PROBLEM TO WORK ON: Copy every line of the listing exactly.

RAW DATA:
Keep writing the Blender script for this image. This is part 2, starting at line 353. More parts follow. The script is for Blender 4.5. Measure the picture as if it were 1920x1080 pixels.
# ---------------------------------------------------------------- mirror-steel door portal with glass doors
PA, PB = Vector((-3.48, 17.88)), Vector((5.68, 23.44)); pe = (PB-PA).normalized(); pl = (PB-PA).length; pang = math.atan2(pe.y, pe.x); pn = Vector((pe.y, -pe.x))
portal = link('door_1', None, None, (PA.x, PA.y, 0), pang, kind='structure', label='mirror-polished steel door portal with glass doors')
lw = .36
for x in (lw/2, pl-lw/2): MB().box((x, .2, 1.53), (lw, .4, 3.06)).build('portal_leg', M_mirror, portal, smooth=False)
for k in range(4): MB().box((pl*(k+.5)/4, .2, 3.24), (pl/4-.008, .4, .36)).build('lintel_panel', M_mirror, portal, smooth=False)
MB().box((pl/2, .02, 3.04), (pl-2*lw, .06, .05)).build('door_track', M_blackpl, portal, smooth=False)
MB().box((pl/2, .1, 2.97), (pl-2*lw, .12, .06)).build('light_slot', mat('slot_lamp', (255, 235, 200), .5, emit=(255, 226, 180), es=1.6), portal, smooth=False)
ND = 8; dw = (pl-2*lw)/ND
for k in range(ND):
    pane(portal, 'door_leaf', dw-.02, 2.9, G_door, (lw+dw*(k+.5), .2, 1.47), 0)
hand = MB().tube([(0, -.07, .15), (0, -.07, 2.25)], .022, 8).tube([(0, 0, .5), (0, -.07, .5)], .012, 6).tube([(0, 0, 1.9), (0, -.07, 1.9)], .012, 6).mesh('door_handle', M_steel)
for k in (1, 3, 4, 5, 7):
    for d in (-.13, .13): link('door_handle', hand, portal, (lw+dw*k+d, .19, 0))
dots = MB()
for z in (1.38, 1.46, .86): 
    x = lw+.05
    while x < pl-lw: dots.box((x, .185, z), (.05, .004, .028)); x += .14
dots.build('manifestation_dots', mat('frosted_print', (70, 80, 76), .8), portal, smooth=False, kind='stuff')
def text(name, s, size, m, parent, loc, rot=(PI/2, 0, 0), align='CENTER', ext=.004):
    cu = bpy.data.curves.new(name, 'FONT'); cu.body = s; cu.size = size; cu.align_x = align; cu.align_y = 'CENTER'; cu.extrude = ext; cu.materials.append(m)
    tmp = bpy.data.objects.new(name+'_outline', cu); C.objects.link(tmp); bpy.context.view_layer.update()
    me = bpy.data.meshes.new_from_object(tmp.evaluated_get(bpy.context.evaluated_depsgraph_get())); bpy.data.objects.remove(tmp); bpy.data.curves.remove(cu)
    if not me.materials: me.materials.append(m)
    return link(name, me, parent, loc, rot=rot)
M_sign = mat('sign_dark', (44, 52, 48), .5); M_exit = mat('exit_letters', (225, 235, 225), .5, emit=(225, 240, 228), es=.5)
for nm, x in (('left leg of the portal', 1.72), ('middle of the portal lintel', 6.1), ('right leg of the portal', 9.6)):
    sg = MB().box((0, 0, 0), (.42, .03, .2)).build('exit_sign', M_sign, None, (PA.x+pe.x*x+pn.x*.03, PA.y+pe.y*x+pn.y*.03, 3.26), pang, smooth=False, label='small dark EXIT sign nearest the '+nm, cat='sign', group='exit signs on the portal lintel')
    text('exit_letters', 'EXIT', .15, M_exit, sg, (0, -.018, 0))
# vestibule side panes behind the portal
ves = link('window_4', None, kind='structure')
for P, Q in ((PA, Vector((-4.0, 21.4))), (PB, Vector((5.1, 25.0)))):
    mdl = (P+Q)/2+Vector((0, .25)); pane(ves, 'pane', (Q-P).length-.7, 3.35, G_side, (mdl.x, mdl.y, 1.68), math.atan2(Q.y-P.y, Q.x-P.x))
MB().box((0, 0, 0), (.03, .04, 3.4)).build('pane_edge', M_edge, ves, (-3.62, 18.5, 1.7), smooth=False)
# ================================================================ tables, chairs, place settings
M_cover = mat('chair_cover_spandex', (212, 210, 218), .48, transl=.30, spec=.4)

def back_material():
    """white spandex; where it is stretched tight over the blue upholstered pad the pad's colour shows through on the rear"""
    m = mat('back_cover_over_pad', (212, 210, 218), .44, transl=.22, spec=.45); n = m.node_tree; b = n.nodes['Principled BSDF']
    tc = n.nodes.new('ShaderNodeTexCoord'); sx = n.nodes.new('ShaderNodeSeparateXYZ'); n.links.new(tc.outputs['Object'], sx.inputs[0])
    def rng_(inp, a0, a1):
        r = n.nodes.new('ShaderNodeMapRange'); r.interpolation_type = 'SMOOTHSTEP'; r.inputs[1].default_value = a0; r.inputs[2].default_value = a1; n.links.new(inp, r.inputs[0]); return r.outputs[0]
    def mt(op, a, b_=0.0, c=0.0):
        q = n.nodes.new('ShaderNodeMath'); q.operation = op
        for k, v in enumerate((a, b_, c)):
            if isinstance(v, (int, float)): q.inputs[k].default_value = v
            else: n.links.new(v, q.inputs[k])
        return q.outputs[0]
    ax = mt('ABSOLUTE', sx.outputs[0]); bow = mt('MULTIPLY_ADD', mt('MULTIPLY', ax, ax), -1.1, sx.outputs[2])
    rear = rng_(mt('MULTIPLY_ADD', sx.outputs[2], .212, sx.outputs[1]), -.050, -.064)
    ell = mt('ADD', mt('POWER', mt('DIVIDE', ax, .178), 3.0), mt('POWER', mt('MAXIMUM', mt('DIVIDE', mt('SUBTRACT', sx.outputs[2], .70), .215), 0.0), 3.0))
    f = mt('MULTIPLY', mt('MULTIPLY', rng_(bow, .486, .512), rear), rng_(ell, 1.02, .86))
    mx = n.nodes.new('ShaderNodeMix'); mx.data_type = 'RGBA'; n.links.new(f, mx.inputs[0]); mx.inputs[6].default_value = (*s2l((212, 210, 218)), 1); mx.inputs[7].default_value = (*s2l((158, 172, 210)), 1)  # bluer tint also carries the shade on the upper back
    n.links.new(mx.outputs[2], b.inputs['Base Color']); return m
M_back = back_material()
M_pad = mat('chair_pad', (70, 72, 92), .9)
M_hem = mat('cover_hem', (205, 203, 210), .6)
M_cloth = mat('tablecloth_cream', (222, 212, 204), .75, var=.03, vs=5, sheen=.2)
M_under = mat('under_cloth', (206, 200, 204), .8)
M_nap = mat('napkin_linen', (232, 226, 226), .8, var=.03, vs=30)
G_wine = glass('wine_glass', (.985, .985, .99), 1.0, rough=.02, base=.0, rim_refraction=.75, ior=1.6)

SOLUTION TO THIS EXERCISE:
Keep writing the Blender script for this image. This is part 2, starting at line 353. More parts follow. The script is for Blender 4.5. Measure the picture as if it were 1920x1080 pixels.
# ---------------------------------------------------------------- mirror-steel door portal with glass doors
PA, PB = Vector((-3.48, 17.88)), Vector((5.68, 23.44)); pe = (PB-PA).normalized(); pl = (PB-PA).length; pang = math.atan2(pe.y, pe.x); pn = Vector((pe.y, -pe.x))
portal = link('door_1', None, None, (PA.x, PA.y, 0), pang, kind='structure', label='mirror-polished steel door portal with glass doors')
lw = .36
for x in (lw/2, pl-lw/2): MB().box((x, .2, 1.53), (lw, .4, 3.06)).build('portal_leg', M_mirror, portal, smooth=False)
for k in range(4): MB().box((pl*(k+.5)/4, .2, 3.24), (pl/4-.008, .4, .36)).build('lintel_panel', M_mirror, portal, smooth=False)
MB().box((pl/2, .02, 3.04), (pl-2*lw, .06, .05)).build('door_track', M_blackpl, portal, smooth=False)
MB().box((pl/2, .1, 2.97), (pl-2*lw, .12, .06)).build('light_slot', mat('slot_lamp', (255, 235, 200), .5, emit=(255, 226, 180), es=1.6), portal, smooth=False)
ND = 8; dw = (pl-2*lw)/ND
for k in range(ND):
    pane(portal, 'door_leaf', dw-.02, 2.9, G_door, (lw+dw*(k+.5), .2, 1.47), 0)
hand = MB().tube([(0, -.07, .15), (0, -.07, 2.25)], .022, 8).tube([(0, 0, .5), (0, -.07, .5)], .012, 6).tube([(0, 0, 1.9), (0, -.07, 1.9)], .012, 6).mesh('door_handle', M_steel)
for k in (1, 3, 4, 5, 7):
    for d in (-.13, .13): link('door_handle', hand, portal, (lw+dw*k+d, .19, 0))
dots = MB()
for z in (1.38, 1.46, .86): 
    x = lw+.05
    while x < pl-lw: dots.box((x, .185, z), (.05, .004, .028)); x += .14
dots.build('manifestation_dots', mat('frosted_print', (70, 80, 76), .8), portal, smooth=False, kind='stuff')
def text(name, s, size, m, parent, loc, rot=(PI/2, 0, 0), align='CENTER', ext=.004):
    cu = bpy.data.curves.new(name, 'FONT'); cu.body = s; cu.size = size; cu.align_x = align; cu.align_y = 'CENTER'; cu.extrude = ext; cu.materials.append(m)
    tmp = bpy.data.objects.new(name+'_outline', cu); C.objects.link(tmp); bpy.context.view_layer.update()
    me = bpy.data.meshes.new_from_object(tmp.evaluated_get(bpy.context.evaluated_depsgraph_get())); bpy.data.objects.remove(tmp); bpy.data.curves.remove(cu)
    if not me.materials: me.materials.append(m)
    return link(name, me, parent, loc, rot=rot)
M_sign = mat('sign_dark', (44, 52, 48), .5); M_exit = mat('exit_letters', (225, 235, 225), .5, emit=(225, 240, 228), es=.5)
for nm, x in (('left leg of the portal', 1.72), ('middle of the portal lintel', 6.1), ('right leg of the portal', 9.6)):
    sg = MB().box((0, 0, 0), (.42, .03, .2)).build('exit_sign', M_sign, None, (PA.x+pe.x*x+pn.x*.03, PA.y+pe.y*x+pn.y*.03, 3.26), pang, smooth=False, label='small dark EXIT sign nearest the '+nm, cat='sign', group='exit signs on the portal lintel')
    text('exit_letters', 'EXIT', .15, M_exit, sg, (0, -.018, 0))
# vestibule side panes behind the portal
ves = link('window_4', None, kind='structure')
for P, Q in ((PA, Vector((-4.0, 21.4))), (PB, Vector((5.1, 25.0)))):
    mdl = (P+Q)/2+Vector((0, .25)); pane(ves, 'pane', (Q-P).length-.7, 3.35, G_side, (mdl.x, mdl.y, 1.68), math.atan2(Q.y-P.y, Q.x-P.x))
MB().box((0, 0, 0), (.03, .04, 3.4)).build('pane_edge', M_edge, ves, (-3.62, 18.5, 1.7), smooth=False)
# ================================================================ tables, chairs, place settings
M_cover = mat('chair_cover_spandex', (212, 210, 218), .48, transl=.30, spec=.4)

def back_material():
    """white spandex; where it is stretched tight over the blue upholstered pad the pad's colour shows through on the rear"""
    m = mat('back_cover_over_pad', (212, 210, 218), .44, transl=.22, spec=.45); n = m.node_tree; b = n.nodes['Principled BSDF']
    tc = n.nodes.new('ShaderNodeTexCoord'); sx = n.nodes.new('ShaderNodeSeparateXYZ'); n.links.new(tc.outputs['Object'], sx.inputs[0])
    def rng_(inp, a0, a1):
        r = n.nodes.new('ShaderNodeMapRange'); r.interpolation_type = 'SMOOTHSTEP'; r.inputs[1].default_value = a0; r.inputs[2].default_value = a1; n.links.new(inp, r.inputs[0]); return r.outputs[0]
    def mt(op, a, b_=0.0, c=0.0):
        q = n.nodes.new('ShaderNodeMath'); q.operation = op
        for k, v in enumerate((a, b_, c)):
            if isinstance(v, (int, float)): q.inputs[k].default_value = v
            else: n.links.new(v, q.inputs[k])
        return q.outputs[0]
    ax = mt('ABSOLUTE', sx.outputs[0]); bow = mt('MULTIPLY_ADD', mt('MULTIPLY', ax, ax), -1.1, sx.outputs[2])
    rear = rng_(mt('MULTIPLY_ADD', sx.outputs[2], .212, sx.outputs[1]), -.050, -.064)
    ell = mt('ADD', mt('POWER', mt('DIVIDE', ax, .178), 3.0), mt('POWER', mt('MAXIMUM', mt('DIVIDE', mt('SUBTRACT', sx.outputs[2], .70), .215), 0.0), 3.0))
    f = mt('MULTIPLY', mt('MULTIPLY', rng_(bow, .486, .512), rear), rng_(ell, 1.02, .86))
    mx = n.nodes.new('ShaderNodeMix'); mx.data_type = 'RGBA'; n.links.new(f, mx.inputs[0]); mx.inputs[6].default_value = (*s2l((212, 210, 218)), 1); mx.inputs[7].default_value = (*s2l((158, 172, 210)), 1)  # bluer tint also carries the shade on the upper back
    n.links.new(mx.outputs[2], b.inputs['Base Color']); return m
M_back = back_material()
M_pad = mat('chair_pad', (70, 72, 92), .9)
M_hem = mat('cover_hem', (205, 203, 210), .6)
M_cloth = mat('tablecloth_cream', (222, 212, 204), .75, var=.03, vs=5, sheen=.2)
M_under = mat('under_cloth', (206, 200, 204), .8)
M_nap = mat('napkin_linen', (232, 226, 226), .8, var=.03, vs=30)
G_wine = glass('wine_glass', (.985, .985, .99), 1.0, rough=.02, base=.0, rim_refraction=.75, ior=1.6)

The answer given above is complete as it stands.